— start of Input rows —

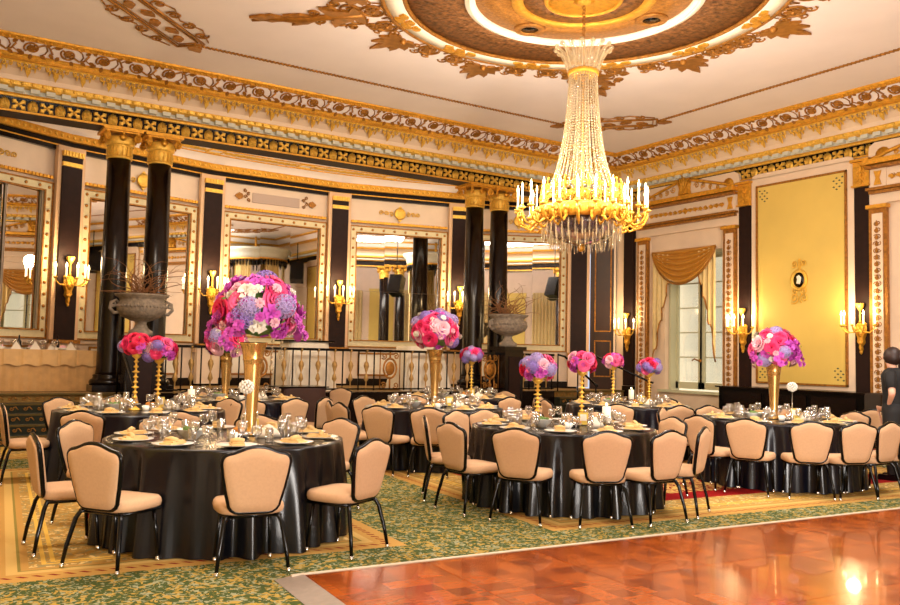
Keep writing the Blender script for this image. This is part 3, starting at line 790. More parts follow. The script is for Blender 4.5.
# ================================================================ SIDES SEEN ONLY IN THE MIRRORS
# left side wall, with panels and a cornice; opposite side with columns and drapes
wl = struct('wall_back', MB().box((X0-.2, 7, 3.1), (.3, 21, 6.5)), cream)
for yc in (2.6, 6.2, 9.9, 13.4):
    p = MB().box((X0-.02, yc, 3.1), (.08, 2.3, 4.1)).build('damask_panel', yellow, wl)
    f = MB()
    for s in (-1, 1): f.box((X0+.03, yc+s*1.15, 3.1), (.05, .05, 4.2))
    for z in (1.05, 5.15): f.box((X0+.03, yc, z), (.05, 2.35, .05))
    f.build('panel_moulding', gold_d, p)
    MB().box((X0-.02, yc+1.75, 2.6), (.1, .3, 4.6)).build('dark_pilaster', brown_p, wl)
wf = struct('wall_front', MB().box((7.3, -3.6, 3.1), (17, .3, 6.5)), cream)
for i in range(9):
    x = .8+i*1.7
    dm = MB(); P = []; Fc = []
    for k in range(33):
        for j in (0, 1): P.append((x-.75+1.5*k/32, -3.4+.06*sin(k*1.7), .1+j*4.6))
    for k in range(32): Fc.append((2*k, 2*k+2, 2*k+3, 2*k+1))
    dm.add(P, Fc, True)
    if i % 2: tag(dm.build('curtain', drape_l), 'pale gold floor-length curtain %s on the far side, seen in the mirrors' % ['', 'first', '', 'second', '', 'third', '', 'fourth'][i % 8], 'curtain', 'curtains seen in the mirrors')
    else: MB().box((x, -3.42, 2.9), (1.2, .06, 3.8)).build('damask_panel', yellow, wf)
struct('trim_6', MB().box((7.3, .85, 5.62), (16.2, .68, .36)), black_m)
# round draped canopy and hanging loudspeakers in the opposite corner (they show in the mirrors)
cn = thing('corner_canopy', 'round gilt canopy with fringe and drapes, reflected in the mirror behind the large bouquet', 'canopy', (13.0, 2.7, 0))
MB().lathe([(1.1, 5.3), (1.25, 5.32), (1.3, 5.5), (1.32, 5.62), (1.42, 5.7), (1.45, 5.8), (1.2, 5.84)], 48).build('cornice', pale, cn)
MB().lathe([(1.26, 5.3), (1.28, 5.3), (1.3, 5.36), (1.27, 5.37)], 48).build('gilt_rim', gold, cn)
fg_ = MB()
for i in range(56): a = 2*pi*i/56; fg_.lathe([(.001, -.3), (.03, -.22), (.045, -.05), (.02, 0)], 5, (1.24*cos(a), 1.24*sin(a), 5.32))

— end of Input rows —
— start of Input rows —

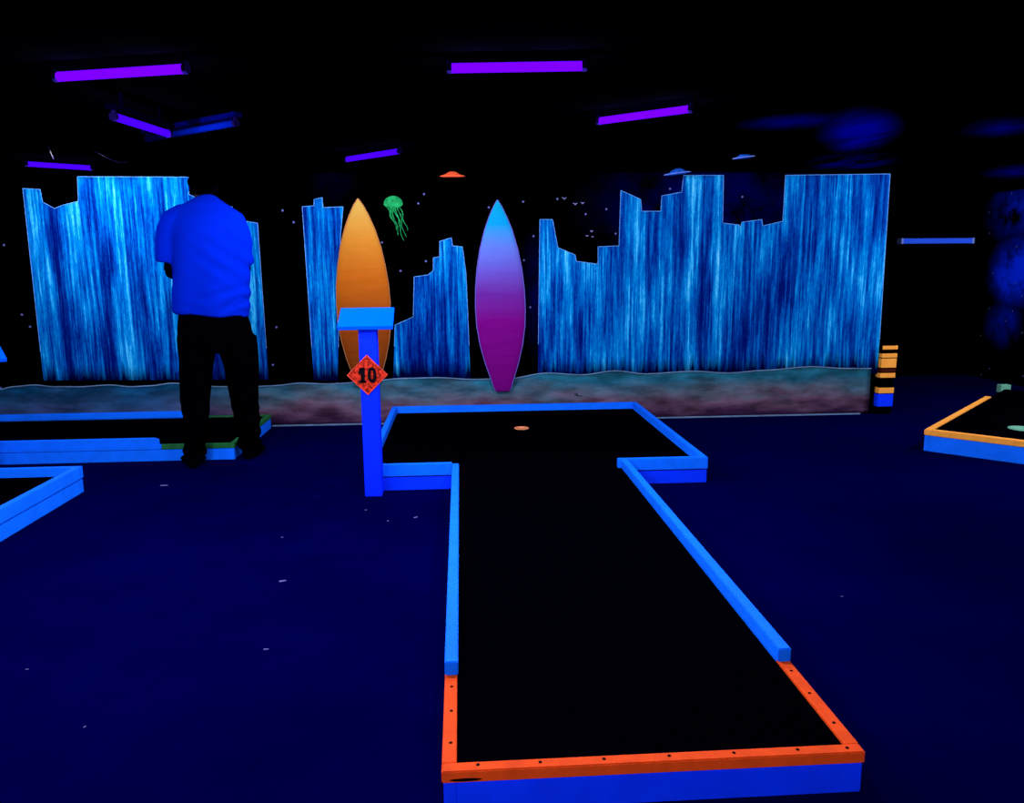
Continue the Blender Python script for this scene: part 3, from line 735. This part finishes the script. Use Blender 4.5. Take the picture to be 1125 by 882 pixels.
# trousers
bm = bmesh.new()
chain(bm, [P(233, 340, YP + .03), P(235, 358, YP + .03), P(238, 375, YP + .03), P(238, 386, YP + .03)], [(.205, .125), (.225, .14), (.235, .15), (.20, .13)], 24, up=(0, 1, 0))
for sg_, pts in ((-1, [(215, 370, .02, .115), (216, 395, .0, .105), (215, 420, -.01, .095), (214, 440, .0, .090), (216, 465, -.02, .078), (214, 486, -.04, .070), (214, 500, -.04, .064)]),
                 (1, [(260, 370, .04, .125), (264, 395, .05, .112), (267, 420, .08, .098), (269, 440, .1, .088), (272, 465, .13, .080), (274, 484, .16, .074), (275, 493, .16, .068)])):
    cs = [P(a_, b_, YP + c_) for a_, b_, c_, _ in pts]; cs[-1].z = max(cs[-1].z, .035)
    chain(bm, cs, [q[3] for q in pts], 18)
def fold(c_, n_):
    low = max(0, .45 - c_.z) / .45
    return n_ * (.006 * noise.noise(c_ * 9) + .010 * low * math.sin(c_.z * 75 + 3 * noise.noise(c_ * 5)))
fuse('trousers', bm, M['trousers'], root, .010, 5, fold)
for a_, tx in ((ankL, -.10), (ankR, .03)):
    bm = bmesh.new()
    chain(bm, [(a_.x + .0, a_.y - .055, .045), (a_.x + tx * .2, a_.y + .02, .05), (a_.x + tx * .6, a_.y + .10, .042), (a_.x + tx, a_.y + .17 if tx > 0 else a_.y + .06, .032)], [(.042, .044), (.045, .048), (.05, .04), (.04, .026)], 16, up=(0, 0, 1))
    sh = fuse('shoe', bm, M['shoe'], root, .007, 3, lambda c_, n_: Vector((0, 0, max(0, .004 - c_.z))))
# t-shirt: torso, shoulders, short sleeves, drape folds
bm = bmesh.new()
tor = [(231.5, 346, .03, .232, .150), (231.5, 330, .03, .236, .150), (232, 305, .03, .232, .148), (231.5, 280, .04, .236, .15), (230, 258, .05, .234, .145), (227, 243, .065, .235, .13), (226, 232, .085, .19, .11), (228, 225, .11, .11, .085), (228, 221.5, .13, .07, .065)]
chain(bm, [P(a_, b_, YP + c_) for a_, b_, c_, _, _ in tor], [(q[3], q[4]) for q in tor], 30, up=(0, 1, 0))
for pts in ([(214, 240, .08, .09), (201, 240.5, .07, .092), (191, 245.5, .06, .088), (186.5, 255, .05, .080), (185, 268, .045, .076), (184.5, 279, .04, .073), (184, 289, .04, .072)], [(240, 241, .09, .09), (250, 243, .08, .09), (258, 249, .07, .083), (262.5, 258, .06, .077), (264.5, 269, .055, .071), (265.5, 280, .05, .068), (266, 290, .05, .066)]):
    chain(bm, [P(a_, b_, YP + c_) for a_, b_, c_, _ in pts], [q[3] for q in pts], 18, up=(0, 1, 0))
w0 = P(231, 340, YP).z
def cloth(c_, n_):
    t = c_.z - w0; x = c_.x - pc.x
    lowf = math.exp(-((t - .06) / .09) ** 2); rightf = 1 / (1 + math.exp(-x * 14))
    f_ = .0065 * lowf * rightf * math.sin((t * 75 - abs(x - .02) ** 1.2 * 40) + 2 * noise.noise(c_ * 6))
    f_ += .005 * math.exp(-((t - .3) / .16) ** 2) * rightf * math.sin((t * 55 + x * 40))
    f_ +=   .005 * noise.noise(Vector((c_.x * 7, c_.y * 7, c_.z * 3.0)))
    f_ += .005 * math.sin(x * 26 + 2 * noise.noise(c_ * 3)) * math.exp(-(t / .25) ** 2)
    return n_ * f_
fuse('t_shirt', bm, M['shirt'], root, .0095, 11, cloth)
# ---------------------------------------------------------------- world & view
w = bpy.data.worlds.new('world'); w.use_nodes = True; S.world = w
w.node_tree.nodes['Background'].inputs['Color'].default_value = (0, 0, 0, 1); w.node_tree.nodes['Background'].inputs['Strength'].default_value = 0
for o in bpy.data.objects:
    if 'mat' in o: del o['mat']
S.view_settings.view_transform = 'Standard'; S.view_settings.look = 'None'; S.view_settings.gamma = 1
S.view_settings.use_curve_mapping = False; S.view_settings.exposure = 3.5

— end of Input rows —
— start of Input rows —

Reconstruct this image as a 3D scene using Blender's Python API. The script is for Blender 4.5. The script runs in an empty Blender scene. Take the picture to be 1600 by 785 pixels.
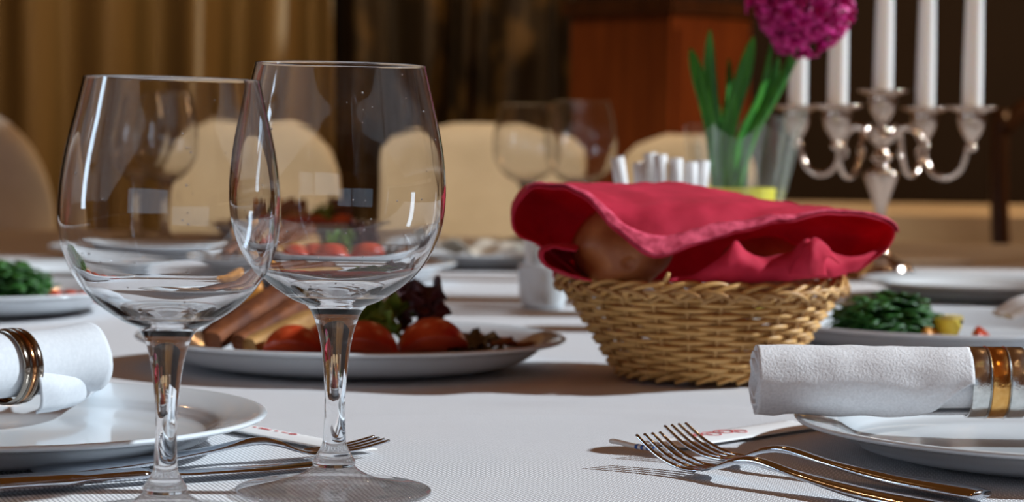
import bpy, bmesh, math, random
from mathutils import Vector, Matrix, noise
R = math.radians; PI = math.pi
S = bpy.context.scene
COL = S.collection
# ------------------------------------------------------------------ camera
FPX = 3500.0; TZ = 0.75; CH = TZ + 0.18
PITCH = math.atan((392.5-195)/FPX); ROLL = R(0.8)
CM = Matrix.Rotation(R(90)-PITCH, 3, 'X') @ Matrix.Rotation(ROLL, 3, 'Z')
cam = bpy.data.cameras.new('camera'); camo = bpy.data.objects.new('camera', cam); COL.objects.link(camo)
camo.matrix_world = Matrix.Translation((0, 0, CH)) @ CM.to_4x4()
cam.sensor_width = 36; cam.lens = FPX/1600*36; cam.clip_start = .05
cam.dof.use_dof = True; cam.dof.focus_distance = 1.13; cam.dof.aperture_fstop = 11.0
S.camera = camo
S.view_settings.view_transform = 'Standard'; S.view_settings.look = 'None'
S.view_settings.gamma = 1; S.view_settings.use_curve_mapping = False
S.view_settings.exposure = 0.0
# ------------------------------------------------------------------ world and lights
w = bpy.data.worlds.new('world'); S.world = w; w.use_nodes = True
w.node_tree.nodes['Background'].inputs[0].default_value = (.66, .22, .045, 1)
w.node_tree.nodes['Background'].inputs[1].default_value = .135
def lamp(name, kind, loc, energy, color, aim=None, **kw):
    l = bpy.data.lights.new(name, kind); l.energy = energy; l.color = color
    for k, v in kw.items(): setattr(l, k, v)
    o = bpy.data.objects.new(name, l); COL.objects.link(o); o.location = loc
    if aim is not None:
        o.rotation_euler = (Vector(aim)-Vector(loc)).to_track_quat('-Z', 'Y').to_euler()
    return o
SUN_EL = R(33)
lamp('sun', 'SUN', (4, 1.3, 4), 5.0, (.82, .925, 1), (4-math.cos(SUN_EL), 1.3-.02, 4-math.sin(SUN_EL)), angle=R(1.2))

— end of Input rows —

◆ The exercise
Repeat exactly the lines from the one containing "Keep writing the" to the one containing "for i in range(56): a", both lines included, and nothing else.

◆ Exercise output
Keep writing the Blender script for this image. This is part 3, starting at line 790. More parts follow. The script is for Blender 4.5.
# ================================================================ SIDES SEEN ONLY IN THE MIRRORS
# left side wall, with panels and a cornice; opposite side with columns and drapes
wl = struct('wall_back', MB().box((X0-.2, 7, 3.1), (.3, 21, 6.5)), cream)
for yc in (2.6, 6.2, 9.9, 13.4):
    p = MB().box((X0-.02, yc, 3.1), (.08, 2.3, 4.1)).build('damask_panel', yellow, wl)
    f = MB()
    for s in (-1, 1): f.box((X0+.03, yc+s*1.15, 3.1), (.05, .05, 4.2))
    for z in (1.05, 5.15): f.box((X0+.03, yc, z), (.05, 2.35, .05))
    f.build('panel_moulding', gold_d, p)
    MB().box((X0-.02, yc+1.75, 2.6), (.1, .3, 4.6)).build('dark_pilaster', brown_p, wl)
wf = struct('wall_front', MB().box((7.3, -3.6, 3.1), (17, .3, 6.5)), cream)
for i in range(9):
    x = .8+i*1.7
    dm = MB(); P = []; Fc = []
    for k in range(33):
        for j in (0, 1): P.append((x-.75+1.5*k/32, -3.4+.06*sin(k*1.7), .1+j*4.6))
    for k in range(32): Fc.append((2*k, 2*k+2, 2*k+3, 2*k+1))
    dm.add(P, Fc, True)
    if i % 2: tag(dm.build('curtain', drape_l), 'pale gold floor-length curtain %s on the far side, seen in the mirrors' % ['', 'first', '', 'second', '', 'third', '', 'fourth'][i % 8], 'curtain', 'curtains seen in the mirrors')
    else: MB().box((x, -3.42, 2.9), (1.2, .06, 3.8)).build('damask_panel', yellow, wf)
struct('trim_6', MB().box((7.3, .85, 5.62), (16.2, .68, .36)), black_m)
# round draped canopy and hanging loudspeakers in the opposite corner (they show in the mirrors)
cn = thing('corner_canopy', 'round gilt canopy with fringe and drapes, reflected in the mirror behind the large bouquet', 'canopy', (13.0, 2.7, 0))
MB().lathe([(1.1, 5.3), (1.25, 5.32), (1.3, 5.5), (1.32, 5.62), (1.42, 5.7), (1.45, 5.8), (1.2, 5.84)], 48).build('cornice', pale, cn)
MB().lathe([(1.26, 5.3), (1.28, 5.3), (1.3, 5.36), (1.27, 5.37)], 48).build('gilt_rim', gold, cn)
fg_ = MB()
for i in range(56): a = 2*pi*i/56; fg_.lathe([(.001, -.3), (.03, -.22), (.045, -.05), (.02, 0)], 5, (1.24*cos(a), 1.24*sin(a), 5.32))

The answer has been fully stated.